- [Objective]:
Keep pictures out. Copy exactly the lines from the one containing "script. The script runs" to the one containing "scene.camera = cam", endpoints included.
───── Input records ─────
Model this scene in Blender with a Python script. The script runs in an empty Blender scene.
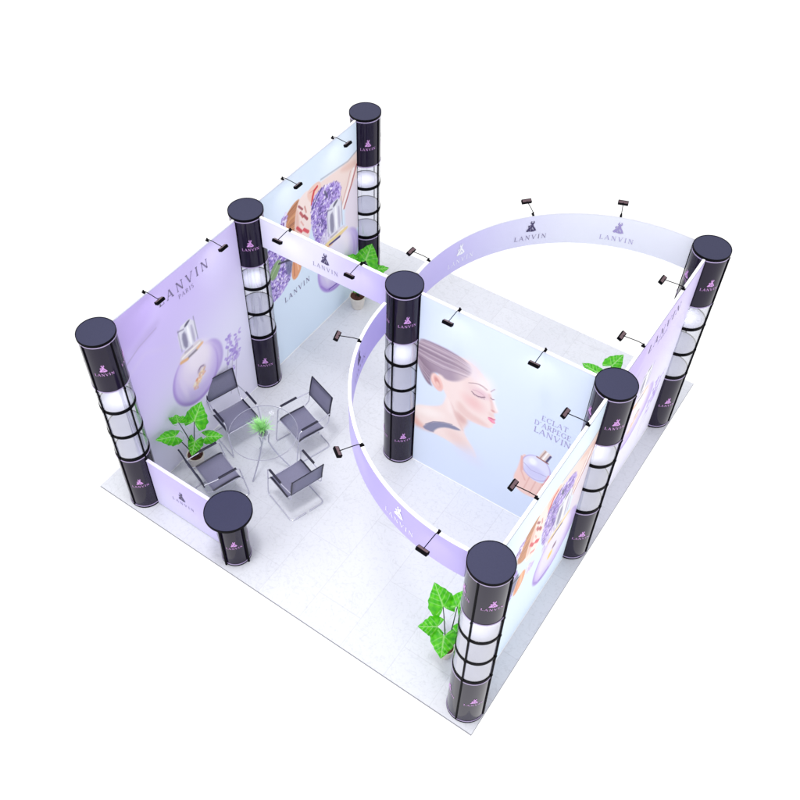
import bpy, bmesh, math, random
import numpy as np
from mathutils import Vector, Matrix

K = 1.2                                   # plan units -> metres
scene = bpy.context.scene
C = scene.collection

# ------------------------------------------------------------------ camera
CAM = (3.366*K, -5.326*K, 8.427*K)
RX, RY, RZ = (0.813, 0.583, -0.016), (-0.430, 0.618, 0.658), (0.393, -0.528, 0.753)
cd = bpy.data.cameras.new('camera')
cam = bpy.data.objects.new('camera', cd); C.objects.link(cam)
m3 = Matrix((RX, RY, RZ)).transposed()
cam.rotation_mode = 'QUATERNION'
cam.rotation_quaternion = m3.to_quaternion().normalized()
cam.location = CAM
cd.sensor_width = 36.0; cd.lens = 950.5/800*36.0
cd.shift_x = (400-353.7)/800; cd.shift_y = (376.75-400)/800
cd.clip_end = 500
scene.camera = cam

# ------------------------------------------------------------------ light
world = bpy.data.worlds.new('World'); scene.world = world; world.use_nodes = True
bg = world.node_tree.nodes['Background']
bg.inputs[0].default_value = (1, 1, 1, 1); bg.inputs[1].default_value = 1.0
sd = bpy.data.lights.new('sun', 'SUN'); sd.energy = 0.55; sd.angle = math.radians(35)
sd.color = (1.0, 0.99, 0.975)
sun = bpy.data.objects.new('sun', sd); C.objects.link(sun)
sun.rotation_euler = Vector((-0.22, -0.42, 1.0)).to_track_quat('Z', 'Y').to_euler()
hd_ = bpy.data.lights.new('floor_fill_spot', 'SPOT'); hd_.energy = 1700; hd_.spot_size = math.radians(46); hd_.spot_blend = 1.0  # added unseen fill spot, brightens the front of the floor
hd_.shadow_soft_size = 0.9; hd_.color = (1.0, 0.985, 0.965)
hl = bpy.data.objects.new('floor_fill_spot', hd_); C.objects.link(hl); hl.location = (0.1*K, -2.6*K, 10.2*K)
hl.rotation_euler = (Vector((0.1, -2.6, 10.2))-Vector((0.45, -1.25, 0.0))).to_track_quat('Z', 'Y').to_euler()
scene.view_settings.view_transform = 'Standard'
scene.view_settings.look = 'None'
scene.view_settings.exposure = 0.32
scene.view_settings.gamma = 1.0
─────
───── Input records ─────
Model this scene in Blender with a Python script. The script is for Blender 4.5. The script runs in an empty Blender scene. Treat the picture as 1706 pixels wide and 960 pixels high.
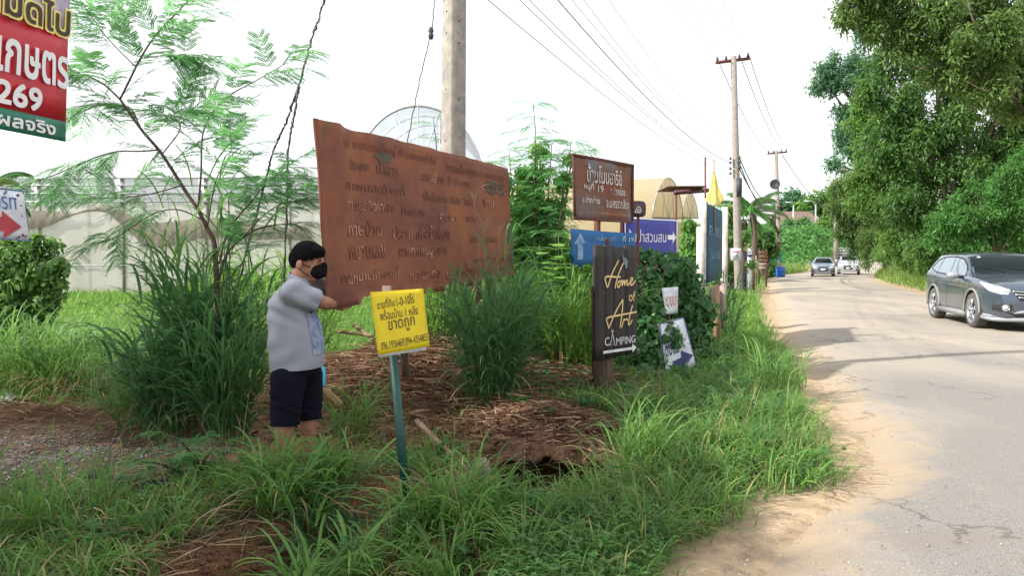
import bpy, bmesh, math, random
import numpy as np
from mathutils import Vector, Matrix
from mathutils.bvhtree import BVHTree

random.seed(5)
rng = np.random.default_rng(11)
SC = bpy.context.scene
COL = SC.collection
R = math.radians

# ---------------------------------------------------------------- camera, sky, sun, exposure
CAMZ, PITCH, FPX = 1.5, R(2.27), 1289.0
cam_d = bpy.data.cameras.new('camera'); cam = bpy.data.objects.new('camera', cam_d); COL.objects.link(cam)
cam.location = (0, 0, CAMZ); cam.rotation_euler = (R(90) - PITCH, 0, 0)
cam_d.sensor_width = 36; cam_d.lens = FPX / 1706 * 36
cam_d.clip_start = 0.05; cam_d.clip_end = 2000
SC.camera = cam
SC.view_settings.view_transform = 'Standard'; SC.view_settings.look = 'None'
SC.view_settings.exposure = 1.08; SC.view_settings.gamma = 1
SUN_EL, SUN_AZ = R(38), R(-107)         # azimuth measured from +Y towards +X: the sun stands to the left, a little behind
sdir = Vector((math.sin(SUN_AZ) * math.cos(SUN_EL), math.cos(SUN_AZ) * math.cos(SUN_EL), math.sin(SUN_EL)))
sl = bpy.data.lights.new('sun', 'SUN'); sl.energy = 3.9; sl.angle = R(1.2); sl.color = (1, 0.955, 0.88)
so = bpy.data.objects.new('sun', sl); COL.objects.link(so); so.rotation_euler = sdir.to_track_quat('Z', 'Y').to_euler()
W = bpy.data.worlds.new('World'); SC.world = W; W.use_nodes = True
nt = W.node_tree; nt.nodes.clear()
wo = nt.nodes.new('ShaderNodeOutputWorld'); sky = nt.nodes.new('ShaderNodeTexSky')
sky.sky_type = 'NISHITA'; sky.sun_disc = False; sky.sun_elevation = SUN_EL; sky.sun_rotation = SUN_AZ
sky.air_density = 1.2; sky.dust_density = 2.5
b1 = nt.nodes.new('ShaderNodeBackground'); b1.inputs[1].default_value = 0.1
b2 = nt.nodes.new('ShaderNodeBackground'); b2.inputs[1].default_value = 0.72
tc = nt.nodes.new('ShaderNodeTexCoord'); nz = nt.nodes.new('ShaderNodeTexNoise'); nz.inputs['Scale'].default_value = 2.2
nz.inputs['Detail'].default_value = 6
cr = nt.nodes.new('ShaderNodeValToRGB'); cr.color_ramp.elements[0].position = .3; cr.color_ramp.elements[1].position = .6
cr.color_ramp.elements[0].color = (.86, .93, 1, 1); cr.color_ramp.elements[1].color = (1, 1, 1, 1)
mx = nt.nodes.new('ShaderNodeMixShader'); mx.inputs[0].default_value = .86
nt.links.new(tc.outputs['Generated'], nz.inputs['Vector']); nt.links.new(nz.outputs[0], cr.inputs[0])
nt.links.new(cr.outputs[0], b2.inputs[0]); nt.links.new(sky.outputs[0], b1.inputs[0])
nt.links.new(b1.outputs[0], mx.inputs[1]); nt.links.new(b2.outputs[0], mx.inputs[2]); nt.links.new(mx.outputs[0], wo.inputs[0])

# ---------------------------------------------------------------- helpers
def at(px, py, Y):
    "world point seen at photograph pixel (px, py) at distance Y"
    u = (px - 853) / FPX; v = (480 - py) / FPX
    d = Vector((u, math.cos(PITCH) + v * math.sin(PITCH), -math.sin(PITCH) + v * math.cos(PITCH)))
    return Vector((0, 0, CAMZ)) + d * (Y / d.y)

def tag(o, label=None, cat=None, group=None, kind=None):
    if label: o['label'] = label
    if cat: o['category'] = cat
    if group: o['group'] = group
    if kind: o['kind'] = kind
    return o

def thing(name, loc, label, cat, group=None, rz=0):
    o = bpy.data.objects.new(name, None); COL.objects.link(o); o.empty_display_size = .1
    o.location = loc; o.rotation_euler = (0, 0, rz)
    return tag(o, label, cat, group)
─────
───── Input records ─────
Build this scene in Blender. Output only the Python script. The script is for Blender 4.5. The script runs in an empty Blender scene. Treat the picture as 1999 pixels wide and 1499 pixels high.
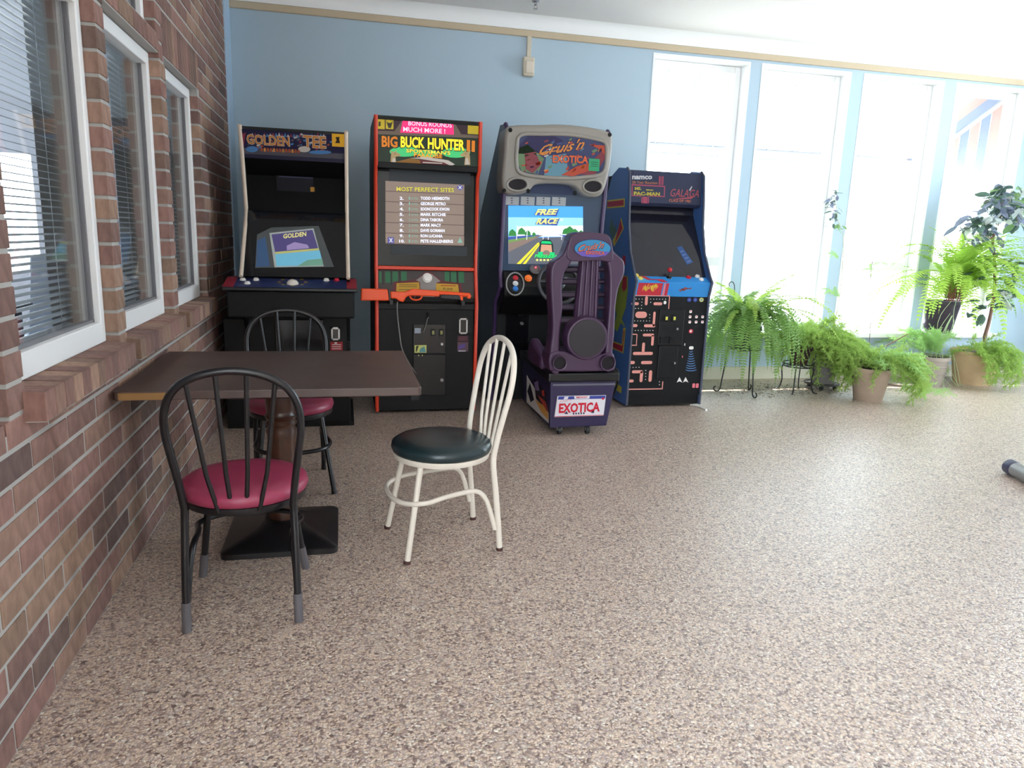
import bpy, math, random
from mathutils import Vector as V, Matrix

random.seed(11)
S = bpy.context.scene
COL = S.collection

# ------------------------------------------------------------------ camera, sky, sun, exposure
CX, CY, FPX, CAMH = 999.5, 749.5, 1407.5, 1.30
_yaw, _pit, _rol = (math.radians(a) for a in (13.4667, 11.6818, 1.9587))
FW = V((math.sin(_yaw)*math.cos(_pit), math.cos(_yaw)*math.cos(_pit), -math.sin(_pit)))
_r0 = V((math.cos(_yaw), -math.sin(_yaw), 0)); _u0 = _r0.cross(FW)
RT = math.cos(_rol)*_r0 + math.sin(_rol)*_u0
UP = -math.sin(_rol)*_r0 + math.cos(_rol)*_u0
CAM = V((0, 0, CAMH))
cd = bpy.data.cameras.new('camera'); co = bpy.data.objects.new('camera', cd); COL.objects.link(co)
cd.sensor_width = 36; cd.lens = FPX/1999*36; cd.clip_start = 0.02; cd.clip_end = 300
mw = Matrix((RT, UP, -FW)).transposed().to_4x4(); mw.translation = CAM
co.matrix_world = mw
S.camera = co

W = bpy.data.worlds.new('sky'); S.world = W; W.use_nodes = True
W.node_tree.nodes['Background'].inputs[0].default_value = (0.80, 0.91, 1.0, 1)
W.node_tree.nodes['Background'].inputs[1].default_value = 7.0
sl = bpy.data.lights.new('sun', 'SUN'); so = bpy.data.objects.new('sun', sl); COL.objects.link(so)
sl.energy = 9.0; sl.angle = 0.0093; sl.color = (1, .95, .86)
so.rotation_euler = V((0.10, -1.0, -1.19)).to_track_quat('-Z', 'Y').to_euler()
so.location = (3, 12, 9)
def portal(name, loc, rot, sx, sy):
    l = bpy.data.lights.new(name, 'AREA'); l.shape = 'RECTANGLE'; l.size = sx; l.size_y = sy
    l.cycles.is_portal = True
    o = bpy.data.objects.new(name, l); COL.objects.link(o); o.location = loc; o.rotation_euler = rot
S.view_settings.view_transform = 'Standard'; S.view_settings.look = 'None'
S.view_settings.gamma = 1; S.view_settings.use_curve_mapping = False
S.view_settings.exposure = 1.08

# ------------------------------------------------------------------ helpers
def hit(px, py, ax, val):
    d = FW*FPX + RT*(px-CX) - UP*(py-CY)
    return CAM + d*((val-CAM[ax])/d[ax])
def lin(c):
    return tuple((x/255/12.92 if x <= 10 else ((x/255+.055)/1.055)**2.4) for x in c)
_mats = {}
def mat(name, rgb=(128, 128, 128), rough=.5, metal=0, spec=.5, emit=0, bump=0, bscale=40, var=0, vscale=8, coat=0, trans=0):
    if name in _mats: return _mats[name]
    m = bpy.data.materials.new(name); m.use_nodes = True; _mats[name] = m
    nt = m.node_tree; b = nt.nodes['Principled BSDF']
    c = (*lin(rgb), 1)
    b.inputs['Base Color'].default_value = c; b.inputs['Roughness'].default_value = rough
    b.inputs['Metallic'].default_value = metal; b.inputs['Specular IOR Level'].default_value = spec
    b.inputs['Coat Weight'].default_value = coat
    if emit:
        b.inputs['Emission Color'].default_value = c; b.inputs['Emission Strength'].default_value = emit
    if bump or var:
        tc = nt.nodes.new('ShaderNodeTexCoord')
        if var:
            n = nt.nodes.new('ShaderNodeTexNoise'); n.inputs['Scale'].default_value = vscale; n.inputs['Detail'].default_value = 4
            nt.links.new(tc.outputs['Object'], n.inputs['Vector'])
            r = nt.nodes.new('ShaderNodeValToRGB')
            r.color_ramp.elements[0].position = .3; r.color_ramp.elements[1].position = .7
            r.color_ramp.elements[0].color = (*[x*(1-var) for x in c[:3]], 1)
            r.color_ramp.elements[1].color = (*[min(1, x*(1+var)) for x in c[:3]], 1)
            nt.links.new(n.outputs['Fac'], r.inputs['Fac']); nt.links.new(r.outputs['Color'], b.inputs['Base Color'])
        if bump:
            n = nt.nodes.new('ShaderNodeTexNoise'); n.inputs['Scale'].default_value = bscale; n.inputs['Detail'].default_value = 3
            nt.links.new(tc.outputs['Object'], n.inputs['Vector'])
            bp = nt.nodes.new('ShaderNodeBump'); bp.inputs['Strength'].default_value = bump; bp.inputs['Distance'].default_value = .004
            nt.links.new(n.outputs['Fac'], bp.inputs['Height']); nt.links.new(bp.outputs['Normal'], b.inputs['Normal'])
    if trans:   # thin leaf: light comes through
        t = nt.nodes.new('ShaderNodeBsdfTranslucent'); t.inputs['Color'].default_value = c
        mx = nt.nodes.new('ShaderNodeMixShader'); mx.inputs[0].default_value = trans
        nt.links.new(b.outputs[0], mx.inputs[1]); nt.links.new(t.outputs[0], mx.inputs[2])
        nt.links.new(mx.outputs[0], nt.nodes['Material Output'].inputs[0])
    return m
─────
- [Exercise result]:
Model this scene in Blender with a Python script. The script runs in an empty Blender scene.
import bpy, bmesh, math, random
import numpy as np
from mathutils import Vector, Matrix

K = 1.2                                   # plan units -> metres
scene = bpy.context.scene
C = scene.collection

# ------------------------------------------------------------------ camera
CAM = (3.366*K, -5.326*K, 8.427*K)
RX, RY, RZ = (0.813, 0.583, -0.016), (-0.430, 0.618, 0.658), (0.393, -0.528, 0.753)
cd = bpy.data.cameras.new('camera')
cam = bpy.data.objects.new('camera', cd); C.objects.link(cam)
m3 = Matrix((RX, RY, RZ)).transposed()
cam.rotation_mode = 'QUATERNION'
cam.rotation_quaternion = m3.to_quaternion().normalized()
cam.location = CAM
cd.sensor_width = 36.0; cd.lens = 950.5/800*36.0
cd.shift_x = (400-353.7)/800; cd.shift_y = (376.75-400)/800
cd.clip_end = 500
scene.camera = cam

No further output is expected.